Somewhere in the world, a man sits alone outside a prison. Who is he, and why is he there? Is it a choice, or a punishment?
With The Prisoner, the internationally renowned theatre director Peter Brook and his long-time collaborator Marie-Hélène Estienne ask provocative and profound questions about justice, guilt, redemption – and what it means to be free.
The Prisoner opened at Théâtre des Bouffes du Nord, Paris, in March 2018, before an international tour which included performances at the Edinburgh International Festival, the National Theatre of Great Britain, and Theatre for a New Audience in New York.

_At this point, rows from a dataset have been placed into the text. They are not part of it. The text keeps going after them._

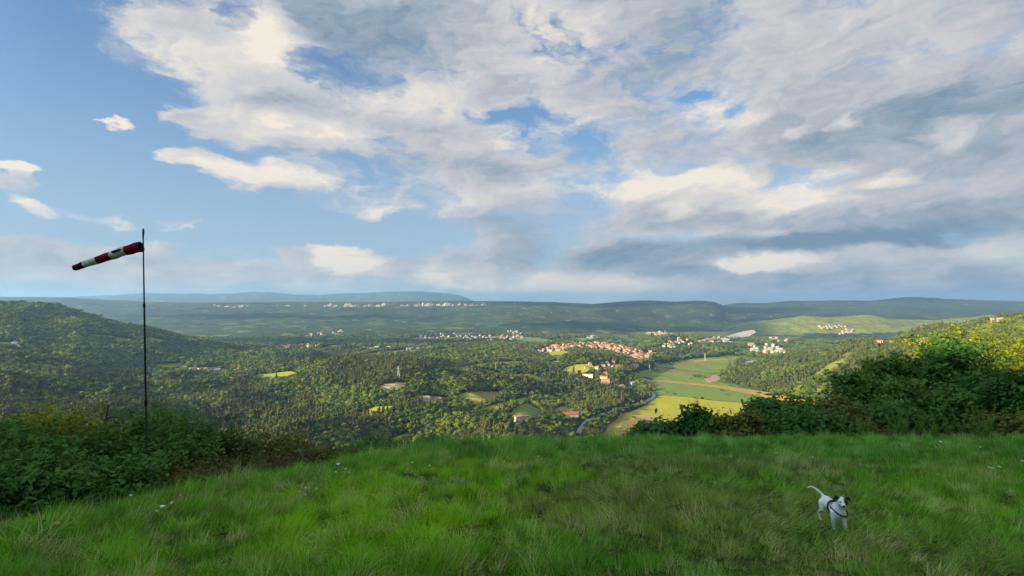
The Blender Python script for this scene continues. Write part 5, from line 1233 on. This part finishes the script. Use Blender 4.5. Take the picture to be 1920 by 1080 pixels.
b_ = bmesh.new(); tube(b_, [rp[0], Vector((.03, 0, -.05)), rp[10]], .003, .003, 4); tube(b_, [rp[5], Vector((.03, 0, -.05)), rp[15]], .003, .003, 4); bm_obj('bridle', b_, BLACKM, sock)
# dark slit on the first white band
b_ = bmesh.new(); P0 = sp_(217.5, 473.5) - base + Vector((0, -.115, 0)); P1 = sp_(233.5, 468) - base + Vector((0, -.115, 0)); d_ = (P1 - P0); up_ = Vector((-d_.z, 0, d_.x)).normalized() * .008
vs = [b_.verts.new(p) for p in (P0 - up_ * 1.6, P1 - up_ * .5, P1 + up_ * .5, P0 + up_ * 1.2)]; b_.faces.new(vs); r_ = bmesh.ops.extrude_face_region(b_, geom=b_.faces[:]); bmesh.ops.translate(b_, verts=[v for v in r_['geom'] if isinstance(v, bmesh.types.BMVert)], vec=(0, .05, 0))
bm_obj('slit', b_, BLACKM, sock)

# ================================================================== DOG
FUR, dt_, dk, db_ = material('short_fur')
oc = dt_.nodes.new('ShaderNodeTexCoord').outputs['Object']; sx = dt_.nodes.new('ShaderNodeSeparateXYZ'); dt_.links.new(oc, sx.inputs[0])
fn = dk.noise(oc, 26, 4, .6); fcol = dk.mix(dk.smooth(fn, .3, .7), (.76, .73, .68), (.90, .88, .84))
def near_(cx, cy, cz, r):
    d2 = dk.add(dk.add(dk.m('POWER', dk.m('ABSOLUTE', dk.sub(sx.outputs[0], cx)), 2.0), dk.m('POWER', dk.m('ABSOLUTE', dk.sub(sx.outputs[1], cy)), 2.0)), dk.m('POWER', dk.m('ABSOLUTE', dk.sub(sx.outputs[2], cz)), 2.0))
    return dk.smooth(dk.m('SQRT', d2), r, r * .82)
HD = Vector((.175, -.012, .380))            # centre of the skull, dog faces +x
yaw = R(-24)
def hp(x, y, z): return HD + Matrix.Rotation(yaw, 3, 'Z') @ Vector((x, y, z))
eyeL, eyeR = hp(.052, .034, .006), hp(.052, -.034, .006)
m1 = dk.m('MAXIMUM', dk.m('MAXIMUM', near_(*hp(.026, .050, .008), .056), near_(*hp(-.014, .040, .030), .044)), near_(*hp(-.014, -.044, .030), .040))    # black patch over the eye on the picture's right
ss = dk.smooth(sx.outputs[2], .17, .11)    # muddy, greyer belly and legs
fcol = dk.mix(dk.mul(ss, .55), fcol, (.38, .33, .24))
dt_.links.new(dk.mix(m1, fcol, (.014, .012, .014)), db_.inputs['Base Color']); db_.inputs['Roughness'].default_value = .8; db_.inputs['Sheen Weight'].default_value = .3
bump(dt_, db_, dk.noise(oc, 160, 2), .5, .003)
BLK = flat_mat('black_fur', (.014, .012, .014), .7, .4, 60); NOSE = flat_mat('dog_nose', (.010, .009, .010), .3, .1); EYE = flat_mat('dog_eye', (.012, .008, .006), .08, .1); STRAP = flat_mat('harness_webbing', (.020, .018, .030), .6, .3, 60)
dog = bpy.data.objects.new('dog', None); COL.objects.link(dog)
def capsule(bm, a, b, ra, rb, n=10):
    a, b = Vector(a), Vector(b)
    for i in range(n + 1):
        t = i / n; bmesh.ops.create_icosphere(bm, subdivisions=2, radius=ra + (rb - ra) * t, matrix=Matrix.Translation(a.lerp(b, t)))
def ell(bm, c, r, rot=None):
    bmesh.ops.create_icosphere(bm, subdivisions=3, radius=1, matrix=Matrix.Translation(Vector(c)) @ (rot or Matrix.Identity(4)) @ Matrix.Diagonal((*r, 1)))
b_ = bmesh.new()
# trunk: deep chest, tucked belly, rounded rump
ell(b_, (.085, 0, .225), (.085, .062, .082)); ell(b_, (.03, 0, .230), (.09, .060, .073)); ell(b_, (-.05, 0, .240), (.09, .052, .058)); ell(b_, (-.125, 0, .245), (.066, .056, .064)); capsule(b_, (.09, 0, .25), (-.12, 0, .262), .052, .046, 8)
ell(b_, (.125, 0, .235), (.045, .052, .07))
# neck
capsule(b_, (.105, 0, .262), hp(-.025, 0, -.02), .060, .044, 9)
# head: skull, cheeks, stop and muzzle, slightly raised
ell(b_, hp(0, 0, 0), (.056, .054, .050)); ell(b_, hp(.018, 0, .006), (.042, .044, .038)); ell(b_, hp(.012, .026, -.014), (.034, .024, .028)); ell(b_, hp(.012, -.026, -.014), (.034, .024, .028))
capsule(b_, hp(.035, 0, -.008), hp(.088, 0, -.018), .029, .019, 8); capsule(b_, hp(.03, 0, -.026), hp(.076, 0, -.036), .020, .012, 6)
# front legs (straight, one set forward), hind legs with knee and hock
def fleg(s, dx_, zf=0.0):
    capsule(b_, (.090, s * .046, .215), (.088, s * .050, .150), .043, .030, 7); capsule(b_, (.088, s * .050, .150), (.092 + dx_, s * .052, .030 + zf), .027, .019, 9); capsule(b_, (.092 + dx_, s * .052, .022 + zf), (.116 + dx_, s * .053, .012 + zf), .0155, .014, 3)
fleg(1, .055); fleg(-1, -.005)
def hleg(s, dx_):
    capsule(b_, (-.125, s * .036, .235), (-.098 + dx_, s * .050, .155), .048, .028, 8); capsule(b_, (-.098 + dx_, s * .050, .155), (-.160 + dx_, s * .050, .095), .026, .018, 7); capsule(b_, (-.160 + dx_, s * .050, .095), (-.148 + dx_, s * .050, .022), .0165, .0155, 6); capsule(b_, (-.148 + dx_, s * .050, .018), (-.124 + dx_, s * .051, .012), .0145, .013, 3)
hleg(1, .045); hleg(-1, -.02)
# tail: raised and curling
tl = [(-.170, 0, .280), (-.195, -.022, .318), (-.212, -.052, .352), (-.222, -.088, .378), (-.226, -.122, .388), (-.222, -.150, .378)]
for i in range(len(tl) - 1): capsule(b_, tl[i], tl[i + 1], .0185 - .002 * i, .0165 - .002 * i, 5)
bd = bm_obj('body', b_, FUR, dog); bd.data.polygons.foreach_set('use_smooth', [True] * len(bd.data.polygons))
md = bd.modifiers.new('skin', 'REMESH'); md.mode = 'VOXEL'; md.voxel_size = .0065; md.use_smooth_shade = True
md = bd.modifiers.new('soften', 'SMOOTH'); md.factor = .6; md.iterations = 5
for s in (1, -1):          # folded drop ears, broad at the root, tip hanging outwards
    b_ = bmesh.new(); bmesh.ops.create_icosphere(b_, subdivisions=3, radius=1)
    for v in b_.verts:
        p = v.co; wv = 1.0 - .45 * max(p.y, 0) ** 1.5            # narrows towards the tip
        yy = .028 + .048 * (p.y + 1) * .66; drop = -.055 * max(p.y, 0) ** 1.6
        v.co = hp(-.006 + p.x * .042 * wv + .010 * max(p.y, 0), s * yy, .036 + p.z * .017 * wv + drop + .008 * (1 - p.y * p.y) - abs(p.x) * .010)
    for f in b_.faces: f.smooth = True
    bm_obj('ear', b_, BLK, dog)
for s in (1, -1):
    b_ = bmesh.new(); bmesh.ops.create_uvsphere(b_, u_segments=12, v_segments=8, radius=.0088, matrix=Matrix.Translation(hp(.0535, .0225 * s, .010))); bm_obj('eye', b_, EYE, dog)
b_ = bmesh.new(); bmesh.ops.create_uvsphere(b_, u_segments=12, v_segments=8, radius=1, matrix=Matrix.Translation(hp(.1075, 0, -.012)) @ Matrix.Diagonal((.010, .0135, .0105, 1))); bm_obj('nose', b_, NOSE, dog)
b_ = bmesh.new(); tube(b_, [hp(.092, .017, -.033), hp(.106, 0, -.029), hp(.092, -.017, -.033)], .0028, .0028, 5); tube(b_, [hp(.092, .017, -.033), hp(.070, .026, -.029)], .0028, .0015, 5); tube(b_, [hp(.092, -.017, -.033), hp(.070, -.026, -.029)], .0028, .0015, 5); bm_obj('mouth', b_, NOSE, dog)
def strap(nm, pts, w_=.010, t_=.003):
    b_ = bmesh.new(); n = len(pts); cs = sum((Vector(p) for p in pts), Vector()) / n; prev = None; first = None
    for i, p in enumerate(pts + [pts[0]]):
        p = Vector(p); d = (Vector(pts[(i + 1) % n]) - Vector(pts[(i - 1) % n])).normalized(); o_ = (p - cs).normalized(); side_ = d.cross(o_).normalized()
        r4 = [b_.verts.new(p + side_ * w_ * a + o_ * t_ * c) for a, c in ((-1, -1), (1, -1), (1, 1), (-1, 1))]
        if prev:
            for k in range(4): b_.faces.new((prev[k], prev[(k + 1) % 4], r4[(k + 1) % 4], r4[k]))
        prev = r4
    return bm_obj(nm, b_, STRAP, dog)
har = bpy.data.objects.new('harness', None); COL.objects.link(har); har.parent = dog
g_ = strap('girth_strap', [(.005 - .018 * math.sin(a), .0665 * math.cos(a), .231 + .080 * math.sin(a)) for a in np.linspace(0, 2 * math.pi, 24, endpoint=False)], .011); g_.parent = har
c_ = strap('chest_strap', [(.058 + .108 * max(0, math.cos(a)) ** .8 + .04 * math.cos(a), .0665 * math.sin(a) * 1.02, .262 - .048 * math.cos(a)) for a in np.linspace(0, 2 * math.pi, 28, endpoint=False)], .009); c_.parent = har
# stand it on the grass, facing the camera and a little to the right
q = unproject(1563, 987, 1.5); dx0, dy0 = q[0], q[1]
DS = .84
dog.location = (dx0, dy0, float(ground(dx0, dy0)) + .0); dog.scale = (DS, DS * 1.1, DS); dog.rotation_euler = (R(2), R(3), R(-88))
dog['label'] = 'small white dog with black ears and dark harness standing in the grass'; dog['category'] = 'dog'

# ================================================================== CLOUDS out of the frame, whose shadows lie on the hills
CLM, clt, clk, clb = material('cloud'); clb.inputs['Base Color'].default_value = (.82, .83, .85, 1); clb.inputs['Roughness'].default_value = 1; clb.inputs['Specular IOR Level'].default_value = 0
sh_ = Vector((sv.x, sv.y, sv.z)) / sv.z
for i, (tx, ty, tz, rx, ry, H_) in enumerate((
    (1500, 7000, -60, 2300, 700, 4000), (6000, 9500, 0, 3200, 900, 4300), (850, 4350, -200, 900, 330, 3600), (-1000, 2950, -240, 1000, 190, 3500),
    (-120, 1590, -210, 260, 70, 3400), (-2300, 5000, -150, 1500, 260, 4000), (-1650, 1400, -110, 300, 140, 3400), (2700, 5600, -150, 700, 160, 4000))):
    c = Vector((tx, ty, tz)) + sh_ * (H_ - tz); rg = np.random.default_rng(300 + i); b_ = bmesh.new()
    bmesh.ops.create_icosphere(b_, subdivisions=5, radius=1)
    for v in b_.verts:
        p = v.co.copy(); n = 1 + .28 * vnoise(np.array(p.x * 2.2 + i * 9), np.array(p.y * 2.2 + p.z), 80 + i) + .16 * vnoise(np.array(p.x * 5.5), np.array(p.y * 5.5 + i + p.z * 2), 81) + .07 * vnoise(np.array(p.x * 13 + p.z * 6), np.array(p.y * 13 + i), 82)
        zt_ = p.z * (1.0 if p.z > 0 else .25); v.co = Vector((p.x * n * rx, p.y * n * ry, zt_ * float(n) * min(rx, ry) * .35))
    for f in b_.faces: f.smooth = True
    o = bm_obj('cloud', b_, CLM, None, c); o['kind'] = 'stuff'
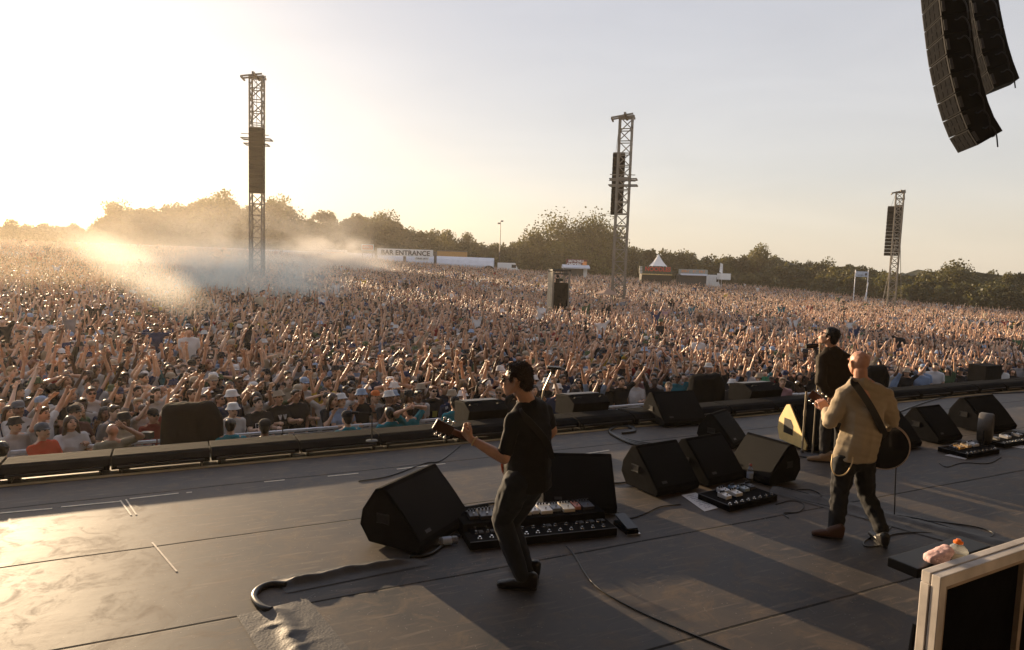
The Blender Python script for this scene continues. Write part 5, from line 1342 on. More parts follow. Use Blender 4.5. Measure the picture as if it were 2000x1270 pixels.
# polo
f = Flesh()
f.eggs(nk + Vector((0, 0, -.005)), .074, LS + Vector((0.012, 0, 0.0)), .062, RS + Vector((-.01, 0, 0)), .062, chest, (.165, .125, .13))
f.eggs(chest, (.178, .150, .13), belly, (.175, .155, .12)); f.eggs(LS, .068, RS, .066, chest + Vector((0, 0, -.05)), .150)
f.eggs(belly, (.178, .158, .1), pelv + Vector((0.01, 0, .0)), (.182, .160, .07), pelv + Vector((0.015, 0, -.06)), (.176, .158, .03))
f.limb(LS, .066, LS.lerp(LE, .80), .060); f.limb(RS, .066, RS.lerp(RE, .62), .058)
put(G, 'polo_shirt', f.mesh('polo_shirt', 0.008, M['polo'], 5, wrinkle=folds(4, .012)))
f = Flesh(); ring = []
for k in range(13):
    a = k * 2 * math.pi / 12; ring.append(nk + Vector((-.012, 0, .015)) + Vector((math.cos(a) * .066, math.sin(a) * .066, .010 * math.sin(a + 2.4))))
fl = []
for p in ring: fl += [p, .016]
f.limb(*fl); put(G, 'collar', f.mesh('collar', 0.006, M['polo'], 2))
# jeans
def trousers(t, LH, RH, LK, RK, LA, RA, pelv, m, seed, wr=.006, hem=.062, kn=.076, th=.105):
    f = Flesh(); f.eggs(pelv, (.155, .12, .09), LH, .10, RH, .10)
    for H_, K_, A_ in ((LH, LK, LA), (RH, RK, RA)):
        f.limb(H_, th, H_.lerp(K_, .5), th * .9, K_, kn, K_.lerp(A_, .5), kn * .95, A_, hem)
    return put(t, 'jeans', f.mesh('jeans', 0.008, m, 4, wrinkle=folds(seed, wr, 20, 16, .004)))
trousers(G, LH, RH, LK, RK, LA + Vector((0, 0, -.01)), RA + Vector((0, 0, -.01)), pelv, M['jeans'], 7, hem=.058, kn=.080, th=.118)
h1 = gp(1040, 1150); shoe(G, h1 + Vector((0, -.02, 0)), h1 + Vector((-.255, .02, 0)), M['shoe_black'])
h2 = Vector((h1.x + .03, h1.y + .19, 0)); shoe(G, h2, h2 + Vector((-.19, .16, 0)), M['shoe_black'])
# bracelet
mb = MB(); wv = (LE - LW).normalized(); c = LW + wv * .03 - G.location; x_ = wv.orthogonal().normalized(); y_ = wv.cross(x_)
mb.tube([c + (x_ * math.cos(a) + y_ * math.sin(a)) * .034 for a in [k * math.pi / 8 for k in range(16)]], .006, 6, closed=True); mb.build('bracelet', M['brass_and_sun_line'], G)

# electric guitar builder: O = body centre, ax = direction of the neck, nf = direction the strings face
def guitar(O, ax, nf, label, body_m, L_body=0.46, neck_len=0.62, rim=None, round_=False, scale=1.0, nm='guitar'):
    ax = Vector(ax).normalized(); nf = Vector(nf); nf = (nf - ax * nf.dot(ax)).normalized(); sd = ax.cross(nf).normalized()
    t = empty(nm, O, 0, label, 'guitar'); Mx = Matrix((ax, sd, nf)).transposed().to_4x4()
    n = 48; out = []
    for k in range(n):
        a = 2 * math.pi * k / n; x = math.cos(a); 
        r = 0.5 + 0.0 * x
        xx = x * L_body / 2; wdt = (0.205 - 0.035 * x - 0.035 * math.exp(-((x - .15) / .28) ** 2)) if not round_ else (0.215 - 0.02 * x)
        out.append((xx, wdt * math.sin(a) * (1 if abs(math.sin(a)) < .98 else 1)))
    th = 0.045 if not round_ else 0.06
    def plate(z0, z1, k_=1.0):
        vs = [Mx @ Vector((x * k_, y * k_, z0)) for x, y in out] + [Mx @ Vector((x * k_, y * k_, z1)) for x, y in out]
        return vs, [tuple(range(n))[::-1], tuple(range(n, 2 * n))] + [(k, (k + 1) % n, n + (k + 1) % n, n + k) for k in range(n)]
    mb = MB(); mb.add(*plate(-th / 2, th / 2)); mb.build('body', body_m, t, bevel=0.006, smooth=0.6)
    if rim:
        mb = MB(); vs = []
        
        for z_ in (-th / 2, th / 2): mb.tube([Mx @ Vector((x * 1.0, y * 1.0, z_)) for x, y in out], .0055, 6, closed=True)
        mb.build('binding', rim, t)
    mb = MB(); a0, a1 = Mx @ Vector((L_body * .36, 0, .028)), Mx @ Vector((L_body / 2 + neck_len, 0, .020)); q = Matrix((sd, nf, ax)).transposed()
    mb.box((a0 + a1) / 2, (.052, .024, (a1 - a0).length), q, .85); mb.build('neck', mat('rosewood ' + nm, (0.10, 0.04, 0.022), 0.4), t, bevel=.006)
    mb = MB(); hc_ = Mx @ Vector((L_body / 2 + neck_len + .085, 0, .012)); mb.box(hc_, (.075, .016, .17), q, 1.1); hs = mb.build('headstock', mat('dark headstock ' + nm, (0.06, 0.028, 0.018), 0.25), t, bevel=.004)
    mb = MB()
    for s_ in (-1, 1):
        for k in range(3):
            p = Mx @ Vector((L_body / 2 + neck_len + .035 + k * .045, s_ * .040, .008)); e_ = Mx @ Vector((L_body / 2 + neck_len + .035 + k * .045, s_ * .066, .004))
            mb.cyl(p, e_, .004, n=6); mb.ball(e_, (.011, .011, .013), 8, 6)
    mb.build('tuning_peg', M['chrome'], hs, smooth=True)
    mb = MB()
    for k in range(6):
        y = -.018 + k * .0072; mb.tube([Mx @ Vector((-L_body * .26, y * 1.4, .040)), Mx @ Vector((L_body / 2 + neck_len, y, .038))], .0009, 4)
    mb.build('strings', M['chrome'], t)
    mb = MB(); mb.box(Mx @ Vector((-L_body * .27, 0, .030)), (.09, .022, .016), q); mb.box(Mx @ Vector((L_body * .02, 0, .028)), (.075, .018, .035), q); mb.box(Mx @ Vector((-L_body * .14, 0, .028)), (.075, .018, .035), q); mb.build('bridge', M['chrome'], t)
    return t
hs0 = at(868, 837, 4.80); O = at(1024, 905, 5.34); axv = hs0 - O
M['sunburst'] = mat('cherry sunburst lacquer', (0.16, 0.03, 0.012), 0.18, var=0.3, scale=3)
guitar(O, axv, Vector((-.45, .85, .15)), 'electric guitar with a dark headstock, played by the man in the black polo', M['sunburst'], neck_len=axv.length - .23 - .085)
# strap over the back
def strap(t, pts, w, m, name='guitar_strap', label=None, nrm=Vector((0, -1, 0))):
    P = bez(pts, 8); mb = MB(); vs = []
    for i, p in enumerate(P):
        d = (P[min(i + 1, len(P) - 1)] - P[max(i - 1, 0)]).normalized(); s_ = d.cross(nrm).normalized() * w / 2; n_ = s_.cross(d).normalized() * .003
        vs += [p - s_ - n_, p + s_ - n_, p + s_ + n_, p - s_ + n_]
    fs = [(4 * i + k, 4 * i + (k + 1) % 4, 4 * i + 4 + (k + 1) % 4, 4 * i + 4 + k) for i in range(len(P) - 1) for k in range(4)]
    if t is not None: vs = [v - t.location for v in vs]
    mb.add(vs, fs); o = mb.build(name, m, t, smooth=0.6)
    return o
M['strap'] = mat('black leather strap', (0.016, 0.013, 0.011), 0.45)
strap(G, [at(1012, 792, 4.92), at(1016, 806, 4.83), at(1040, 830, 4.82), at(1066, 862, 4.87), at(1078, 895, 4.98)], .05, M['strap'])

# ------------------------------------------------------------------ guitarist in the khaki jacket (seen from behind)
foot = gp(1655, 1052)
K = person_root(foot, 'bald man in a khaki jacket seen from behind, guitar strap across his back')
hc = at(1677, 711, 6.12); nk = at(1681, 742, 6.10); fw = Vector((-.10, .98, -.10))
chest = at(1686, 800, 6.1); belly = at(1680, 850, 6.1); pelv = at(1666, 893, 6.1)
LS, LE, LW = at(1647, 772, 6.10), at(1622, 826, 6.12), at(1614, 800, 6.42)
RS, RE, RW = at(1727, 772, 6.12), at(1741, 822, 6.12), at(1712, 850, 6.45)
LH, RH = at(1650, 900, 6.08), at(1686, 900, 6.12)
LK, RK = at(1640, 962, 6.16), at(1692, 965, 6.22)
LA, RA = at(1632, 1030, 6.12), at(1721, 1032, 5.98)
f = Flesh(); Lh, Mh = head_flesh(f, hc, fw, Vector((-.05, .1, 1)), 1.02, True, nk)
f.limb(nk, .06, LS, .05); f.limb(nk, .06, RS, .05); f.limb(nk, .055, chest, .095, belly, .10, pelv, .10)
f.limb(LS, .052, LE, .042, LW, .027); f.limb(RS, .052, RE, .042, RW, .027); f.limb(LH, .075, LK, .052, LA, .042); f.limb(RH, .075, RK, .058, RA, .042)
hand_flesh(f, LW, at(1603, 782, 6.46) - LW, Vector((-.2, .9, .4)), 1, [.8, .9, .95, .9], 1.0, .06, .8)
hand_flesh(f, RW, at(1690, 862, 6.5) - RW, Vector((-.3, -.8, -.4)), -1, .6)
put(K, 'body', f.mesh('body', 0.006, M['skin_pink'], 3))
f = Flesh()
f.eggs(nk + Vector((0, 0, -.03)), .075, LS, .066, RS, .066); f.eggs(LS, .070, RS, .070, chest, (.185, .135, .12))
f.eggs(chest, (.190, .138, .12), belly, (.188, .145, .1)); f.eggs(belly, (.190, .145, .1), pelv + Vector((.02, 0, .0)), (.192, .150, .05), pelv + Vector((.005, 0, -.015)), (.190, .150, .025))
f.limb(LS, .074, LS.lerp(LE, .5), .072, LE, .070, LE.lerp(LW, .8), .046); f.limb(RS, .074, RS.lerp(RE, .5), .074, RE, .070, RE.lerp(RW, .8), .048)
put(K, 'jacket', f.mesh('jacket', 0.008, M['khaki'], 4, wrinkle=folds(9, .017, 9, 5, .010)))
f = Flesh(); fl = []
for k in range(15):
    a = k * 2 * math.pi / 14; fl += [nk + Vector((0, 0, -.012)) + Vector((math.cos(a) * .068, math.sin(a) * .066, .012 * math.sin(a * 2 + 1))), .024]
f.limb(*fl); f.eggs(nk + Vector((.0, -.06, -.03)), (.07, .03, .03), nk + Vector((0, -.05, -.0)), (.05, .03, .03)); put(K, 'hood', f.mesh('hood', 0.007, M['khaki'], 2, wrinkle=folds(3, .008, 22, 18, .003)))
trousers(K, LH, RH, LK, RK, LA, RA, pelv, M['jeans_grey'], 12, wr=.010, hem=.066, kn=.082, th=.105)
a = gp(1640, 1052); shoe(K, a, a + Vector((-.22, .06, 0)), M['shoe_brown'])
a = gp(1724, 1066); o = shoe(K, a + Vector((0, -.03, 0)), a + Vector((.02, .22, 0)), M['shoe_black'])
# wallet chain
P = [at(1626, 888, 6.0), at(1624, 910, 5.98), at(1630, 926, 5.95), at(1643, 929, 5.93), at(1655, 922, 5.93), at(1664, 905, 5.95), at(1666, 893, 5.96)]
mb = MB(); mb.tube([p - K.location for p in bez(P, 8)], .0055, 6); mb.build('wallet_chain', M['brass_and_sun_line'], K)
# his semi-hollow guitar
M['black_lacquer'] = mat('black gloss lacquer', (0.012, 0.010, 0.010), 0.10, var=0.05)
M['cream_rim'] = mat('cream edge binding', (0.55, 0.42, 0.33), 0.35)
hs0, nk1 = at(1592, 778, 6.55), at(1610, 795, 6.50)
Ob = at(1722, 868, 6.30); axv = at(1582, 768, 6.64) - Ob
guitar(Ob, axv, Vector((.35, .92, .1)), 'black round-bodied guitar with cream binding on the hip of the man in the khaki jacket', M['black_lacquer'], 0.46, axv.length - .23 - .17, M['cream_rim'], True, nm='semi_hollow_guitar')
strap(K, [at(1660, 742, 6.14), at(1668, 748, 5.95), at(1690, 778, 5.925), at(1708, 808, 5.93), at(1722, 836, 5.965), at(1730, 852, 6.08)], .062, M['strap'])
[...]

’The most pioneering theatre director of the twentieth century’ Independent on Peter Brook
’Only its mystery equals the simplicity of this strange fable’ – Le Monde
’The force of the show lies precisely in its ellipses, the empty spaces it offers to our emotions, sensations and to our intelligence’ – Télérama
’During one hour and fifteen minutes, the Earth stops spinning at its maddening speed, to allow Brook to whisper in our ear one of his beautiful universal stories’ – Les Echoes
’The work of an artist for whom the human heart has no secrets and who knows the revealing and consoling force of theatre’ – Le Figaroscope
Om författaren
Marie-Hélène Estienne joined the Centre International de Créations Théâtrales (C.I.C.T.) in 1977. She was Peter Brook’s assistant on La Tragédie de Carmen, Le Mahabharata, and collaborated on the staging of The Tempest, Impressions de Pelléas, Woza Albert! and La Tragédie d’Hamlet (2000). She co-authored L’homme qui and Je suis un phénomène performed at Théâtre des Bouffes du Nord. She wrote the French adaptation of Can Themba’s play Le Costume, and Sizwe Banzi est mort by Athol Fugard, John Kani and Winston Ntshona. In 2003, she wrote the French and English adaptations of Le Grand Inquisiteur (The Grand Inquisitor) based on Dostoyevsky’s Brothers Karamazov. She was the author of Tierno Bokar in 2005, and of the English adaptation of Eleven and Twelve by Amadou Hampâté Bâ in 2009. With Peter Brook, she co-directed Fragments, five short pieces by Beckett, and again with Peter Brook and composer Franck Krawczyk, she freely adapted Mozart and Schikaneder’s Die Zauberflöte (The Magic Flute) into Une flûte enchantée. She co-created The Suit in 2012 and The Valley of Astonishment in 2013, both performed at the Young Vic, London.